La famille de son épouse possède l’île Captain John au large des côtes de Tyendinaga, qu’il renomme île Foresters dans les années 1890. Il y érige deux maisons, connues sous les noms de « Wigwam » et « Sherwood Forest Castle », ainsi que des chalets, un hôtel, une salle à manger, un kiosque à musique et un quai. Avec l’expansion de l’OIF, l’organisation offre dorénavant ses prestations d’assurance aux personnes de tous âges. En 1903, le Dr Oronhyatekha entame la construction d’un orphelinat sur l’île pour les enfants des membres décédés de l’OIF. Il souhaite faire du château une résidence pour les membres retraités.

Sous la direction du Dr Oronhyatekha, l’OIF, comptant au départ moins de 400 membres et étant acculée à la faillite, se transforme en une organisation de plus de 250 000 membres dotée d’un fonds d’assurance de plus de 10 millions de dollars. L’homme met également sur pied des sociétés des Forestiers au Royaume-Uni, en Europe, en Australie et en Inde. Son grand succès est remis en question par la Commission royale d’enquête sur l’assurance-vie de 1906-1907, qui examine les pratiques des organismes d’assurance commerciale et fraternelle au Canada. Les commissaires, concluant que les compagnies d’assurance fraternelles ne facturent pas suffisamment de frais pour pouvoir répondre aux demandes lorsque les membres prennent leur retraite ou décèdent, élaborent une nouvelle loi sur l’assurance pour réglementer le secteur.

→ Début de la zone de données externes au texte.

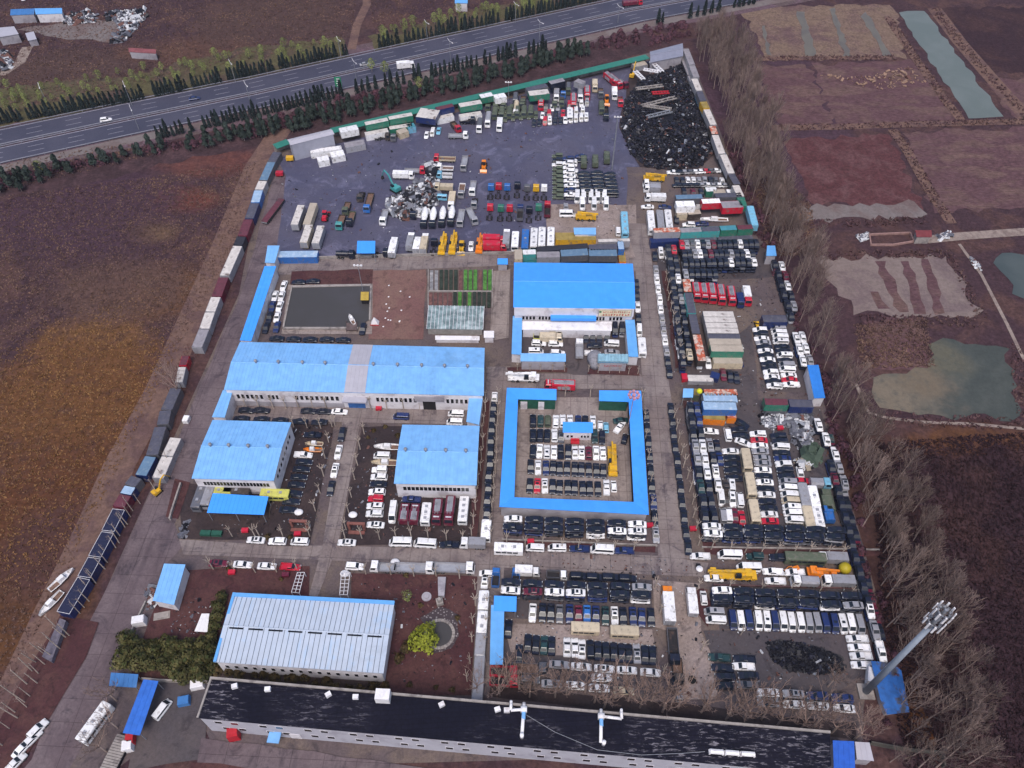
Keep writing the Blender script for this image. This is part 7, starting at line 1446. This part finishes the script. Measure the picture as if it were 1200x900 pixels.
# ---------------------------------------------------------------- round garden pond
root = empty("round_pond", G(515, 744), "round dark garden pond with a stone rim among pale paving", "pond"); c0 = root.location
b = MB(); n = 28; R0, R1 = 3.0, 3.7
for k in range(n):
    a, e = 2 * math.pi * k / n, 2 * math.pi * (k + .9) / n; b.prism([(c0.x + R0 * math.cos(a), c0.y + R0 * math.sin(a)), (c0.x + R1 * math.cos(a), c0.y + R1 * math.sin(a)), (c0.x + R1 * math.cos(e), c0.y + R1 * math.sin(e)), (c0.x + R0 * math.cos(e), c0.y + R0 * math.sin(e))], 0, .7)
b.build("stone_rim", m_conc, root); b = MB(); b.face([(c0.x + R0 * math.cos(2 * math.pi * k / n), c0.y + R0 * math.sin(2 * math.pi * k / n), .55) for k in range(n)]); b.build("water", m_yardw, root)
t = NT("pebble_paving"); v = t.co(); vo = t.n("TexVoronoi", {"Vector": v, "Scale": 1.6}); c = t.mix(t.step(vo.outputs["Distance"], .15, .4), lin("#8b8486"), lin("#3b3136")); m_peb = t.out(c, .9)
sheet("pebble_paving", px_poly("516,710 536,722 538,745 530,760 510,766 500,740 493,726"), .42, m_peb, "pale pebble paving round the garden pond", rough=(2, .4))
root = empty("stone_monument", G(518, 706), "grey stone slab bridge leading to the round pond", "monument"); b = MB(); b.prism(px_poly("513.5,679 523,679 521,701 514,701"), 0, 1.4); b.build("slab", m_grey, root); b = MB(); p = G(515.5, 707); b.box(p.x, p.y, 0, 1.6, 1.6, 1.4, .3); b.box(p.x, p.y, 1.4, 1, 1, 1.2, .6, taper=.7); b.build("pedestal", m_conc, root)
b = MB(); p = G(500, 700); b.tube((p.x, p.y, 0), (p.x, p.y, .5), 1.2, n=14); b.tube((p.x, p.y, .5), (p.x, p.y, .8), .6, n=10); tag(b.build("stone_basin", m_grey, origin=p), "small round stone basin north west of the round pond", "basin")
# ---------------------------------------------------------------- scrap heaps
def heap(name, poly, hmax, n, palette, label, size=(.4, 1.6), seed=2, flat=.25):
    rng = np.random.default_rng(seed); P = px_poly(poly); xs = [q.x for q in P]; ys = [q.y for q in P]
    cum = np.cumsum([w for _m, w in palette]); V = []; F = []; MI = []
    def edge(x, y):
        d = 1e9
        for i in range(len(P)):
            a, e = P[i], P[(i+1) % len(P)]; vx, vy = e.x - a.x, e.y - a.y; t_ = max(0, min(1, ((x - a.x) * vx + (y - a.y) * vy) / (vx * vx + vy * vy))); d = min(d, math.hypot(x - a.x - vx * t_, y - a.y - vy * t_))
        return d
    got = 0
    while got < n:
        x, y = rng.uniform(min(xs), max(xs)), rng.uniform(min(ys), max(ys))
        if not inside(x, y, P): continue
        hh = hmax * min(1, edge(x, y) / (hmax * 1.6)) * (.75 + .25 * math.sin(x * .35) * math.cos(y * .3)); got += 1
        z = hh * rng.uniform(.15, 1.0) ** .5; L = rng.uniform(*size) * (2.2 if rng.random() < .12 else 1); d = np.array([L, L * rng.uniform(.15, .7), L * rng.uniform(.08, .5)])
        M_ = Matrix.Rotation(rng.uniform(0, 6.283), 3, 'Z') @ Matrix.Rotation(rng.uniform(-.7, .7), 3, 'X') @ Matrix.Rotation(rng.uniform(-.7, .7), 3, 'Y'); i = len(V)
        for c_ in ((-1, -1, -1), (1, -1, -1), (1, 1, -1), (-1, 1, -1), (-1, -1, 1), (1, -1, 1), (1, 1, 1), (-1, 1, 1)):
            q = M_ @ Vector(tuple(d * np.array(c_) * .5)); V.append((x + q.x, y + q.y, max(.02, z + .2 + q.z)))
        for q in ((0, 3, 2, 1), (4, 5, 6, 7), (0, 1, 5, 4), (1, 2, 6, 5), (2, 3, 7, 6), (3, 0, 4, 7)): F.append(tuple(i + k for k in q))
        MI += [int(np.searchsorted(cum, rng.uniform(0, cum[-1])))] * 6
    i = len(V); c0 = cen(P)
    for q in (P if hmax > .3 else []): V.append((q.x, q.y, .03))
    if hmax > .3: V.append((c0.x, c0.y, hmax * .7))
    for k in range(len(P) if hmax > .3 else 0): F.append((i + k, i + (k + 1) % len(P), i + len(P))); MI.append(0)
    me = bpy.data.meshes.new(name); me.from_pydata(V, [], F)
    for m, _w in palette: me.materials.append(m)
    me.polygons.foreach_set("material_index", MI); o = bpy.data.objects.new(name, me); COL.objects.link(o); return tag(o, label, kind="stuff")
m_s0 = mat("black_scrap", "#14131c", .55, .3, 2); m_s1 = mat("dark_blue_scrap", "#20202f", .5, .3, 2); m_s2 = mat("bright_scrap", "#8f9199", .4, .3, 2, metal=.4); m_s3 = mat("rust_scrap", "#5a3d38", .8, .3, 2); m_s4 = mat("white_scrap", "#b9babf", .6, .2, 2); m_s5 = mat("grey_scrap", "#5d5e68", .6, .25, 2)
heap("black_scrap_heap", "727,148 733,118 748,96 770,84 803,74 815,105 827,145 835,178 820,196 790,200 756,196 738,180", 4.2, 17000, [(m_s0, 62), (m_s1, 28), (m_s2, 2.5), (m_s3, 2.5), (m_s4, .8)], "huge heap of black car parts and scrap in the north east corner", (.25, 1.0))
heap("wreck_heap", "455,236 478,222 490,214 512,214 513,240 496,252 472,258 456,250", 2.6, 2000, [(m_s5, 30), (m_s4, 18), (m_s0, 30), (m_s2, 12), (m_s3, 8)], "heap of crushed white and grey lorry cabs in the truck yard", (.6, 1.9), 3)
heap("scrap_heap", "894,483 925,480 948,482 952,505 950,524 934,526 925,500 905,503 893,495", 2.6, 1500, [(m_s5, 40), (m_s2, 30), (m_s4, 12), (m_s0, 12), (m_s3, 5)], "grey heap of crushed metal in the eastern lot", (.4, 1.4), 4)
heap("black_scrap_heap", "899,754 925,752 960,760 984,770 990,786 960,790 925,786 906,775", 2.0, 5200, [(m_s0, 85), (m_s1, 12), (m_s2, 1)], "low black heap of tyres and parts beside the van row", (.25, .75), 6)
for i, (pl, lb) in enumerate((("70,22 100,14 112,18 112,26 80,30", "scrap heap with white tanks beyond the highway"), ("122,14 170,12 172,20 160,34 145,50 128,52 140,30 128,22", "pale rubbish heap beyond the highway"), ("0,62 14,64 14,78 0,84", "dark rubbish heap at the far western edge"))):
    heap("rubbish_heap", pl, 1.6, 420, [(m_s5, 30), (m_s0, 25), (m_s4, 30), (m_s3, 15)], lb, (.7, 2.2), 10 + i)
heap("rubble_heap", "497,192 515,190 517,214 500,214", 1.2, 160, [(m_s5, 30), (m_s4, 30), (m_s0, 30)], "loose lorry parts behind the wreck heap", (.8, 2.2), 15)
heap("rubble_heap", "172,693 180,688 184,706 176,712", 1.2, 120, [(m_s4, 20), (m_s3, 30), (m_s5, 30)], "mixed rubble beside the blue-roofed guard hut", (.5, 1.3), 16)
heap("rubble_heap", "216,612 222,610 218,628 210,632", .8, 80, [(m_s0, 40), (m_s5, 30)], "dark junk at the corner of the western road", (.5, 1.2), 17)
heap("rubble_heap", "930,540 948,536 952,548 935,552", 1.3, 130, [(m_s4, 40), (mat("beige_scrap", "#9a8f80", .8), 40), (m_s0, 20)], "pale bags and panels heaped in the eastern lot", (.5, 1.4), 18)
heap("rubble_heap", "940,526 956,524 960,538 946,540", 1.6, 60, [(mat("green_tarpaulin", "#3c4a40", .8, .2), 80), (m_s5, 20)], "folded dark green tarpaulins in the eastern lot", (1.5, 3), 19)
heap("straw_heap", "960,88 1010,90 1065,78 1085,96 1040,106 1000,100", .12, 150, [(mat("straw", "#8a7060", .95, .2), 80), (m_s3, 20)], "scattered pale straw on the ploughed plot", (.4, 1.3), 22)
for i, (pl) in enumerate(("1003,276 1016,272 1020,280 1008,284", "1096,276 1112,270 1116,278 1100,282", "1135,300 1148,310 1150,318 1140,312")):
    heap("rubbish_heap", pl, .5, 60, [(m_s4, 50), (m_s5, 30), (m_s3, 20)], f"scattered white rubbish, {ordn(i+1)} heap near the field hut", (.4, 1.2), 24 + i)
for pl, n_, lb in (("600,640 800,655 1010,660 1010,800 790,820 590,760", 1100, "small litter and parts scattered over the southern lots"), ("770,290 880,280 960,470 1010,640 810,640 790,460", 1300, "small litter and parts scattered over the eastern lots"), ("330,190 720,120 740,290 330,300", 900, "small litter scattered over the truck yard"), ("346,500 392,500 370,630 240,625 322,575", 260, "small litter on the soil east of the western blue hall"), ("424,505 470,505 460,580 556,580 555,630 405,630", 300, "small litter on the soil around the fire engines"), ("195,700 255,700 250,750 200,750", 120, "small litter on the garden soil by the western road"), ("420,680 548,684 546,800 470,800", 200, "small litter and leaves on the pond garden soil")): heap("ground_litter", pl, .12, n_, [(m_s5, 30), (m_s0, 40), (m_s4, 10), (m_s3, 30)], lb, (.12, .5), n_)
# long beams lying on the black scrap heap
for i, (a, e, m) in enumerate((((745, 104), (777, 100), m_conc), ((764, 109), (784, 108), m_red), ((752, 124), (792, 114), m_conc), ((753, 123), (787, 128), m_conc), ((758, 137), (787, 130), m_steel), ((763, 72), (776, 84), m_whitebox), ((744, 83), (754, 93), m_whitebox), ((754, 81), (772, 84), m_whitebox))):
    p, q = G(*a, 4.4), G(*e, 4.4); b = MB(); d = (q - p).normalized(); n = Vector((-d.y, d.x, 0)) * .8
    b.tube(p + n, q + n, .3, n=4); b.tube(p - n, q - n, .3, n=4)
    for k in range(6): s_ = p.lerp(q, (k + .5) / 6); b.tube(s_ + n, s_ - n, .2, n=4)
    tag(b.build("lorry_chassis", m), f"{'red' if m is m_red else 'pale' if m is not m_steel else 'grey'} lorry frame lying on the black scrap heap, {ordn(i+1)} from the {'north' if i > 4 else 'middle'}", "truck frame")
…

Activités militantes et engagement communautaire

Le Dr Oronhyatekha rejoint de nombreuses organisations fraternelles, dont l’Ordre d’Orange, les francs-maçons et l’Ordre indépendant des bons templiers, dont il devient finalement le Grand Templier digne de confiance, à la tête de l’organisation, en 1891.

Le Dr Oronhyatekha est un ardent défenseur de la tempérance. Il rejoint les rangs de l’American National Temperance Society et de la Canada Temperance Union, et fait pression pour la prohibition de l’alcool.

Le Grand Conseil général des Indiens de l’Ontario et du Québec nomme le Dr Oronhyatekha à sa présidence en 1872. Ce groupe s’oppose à la Loi sur les Indiens, de plus en plus restrictive, qui régit les peuples autochtones au Canada. En 1885, il exerce des pressions pour que soit soutenu l’Acte du cens électoral proposé par le premier ministre John A. Macdonald, prévoyant le droit de vote pour certains peuples autochtones. (Voir aussi Droit de vote des peuples autochtones.)

Le Dr Oronhyatekha, garde forestier en chef de l’OIF qui croit en l’égalité des sexes, étend l’adhésion de son organisation aux femmes malgré une forte opposition interne.

Décès

Le Dr Oronhyatekha est malade pendant les audiences de la Commission royale d’enquête sur l’assurance-vie de 1906-1907; des complications du diabète lui font depuis longtemps la vie dure. Il conclut son témoignage, puis se rend à Savannah, en Géorgie, pour se reposer. Il y meurt d’une crise cardiaque le 3 mars 1907. Les funérailles du Dr Oronhyatekha ont lieu au Massey Hall de Toronto, où environ 10 000 personnes lui rendent hommage.

Héritage

La vie et l’œuvre du Dr Oronhyatekha ont été commémorées par diverses institutions et organisations publiques. En 1957, la Commission des sites archéologiques et historiques de l’Ontario (aujourd’hui la Fiducie du patrimoine ontarien) érige une plaque près de la tombe de la famille Oronhyatekha à Tyendinaga. À proximité se trouve une autre plaque, celle-là mise en place par la Commission des lieux et monuments historiques du Canada (CLMHC) en 2005. La CLMHC reconnaît également le Dr Oronhyatekha comme personne d’importance historique nationale. Le Toronto Historical Board (aujourd’hui Heritage Toronto) rend hommage au Dr Oronhyatekha en installant une plaque en son honneur aux Allan Gardens en 1995.

Les artefacts du musée de l’OIF se trouvent aujourd’hui au siège de la Financière Foresters à Toronto, ainsi qu’au Musée royal de l’Ontario (ROM), qui accepte une partie de la collection en 1911. En 2001, le ROM et le Woodland Cultural Centre lancent une grande exposition sur le Dr Oronhyatekha, intitulée Mohawk Ideals, Victorian Values: Oronhyatekha, M.D.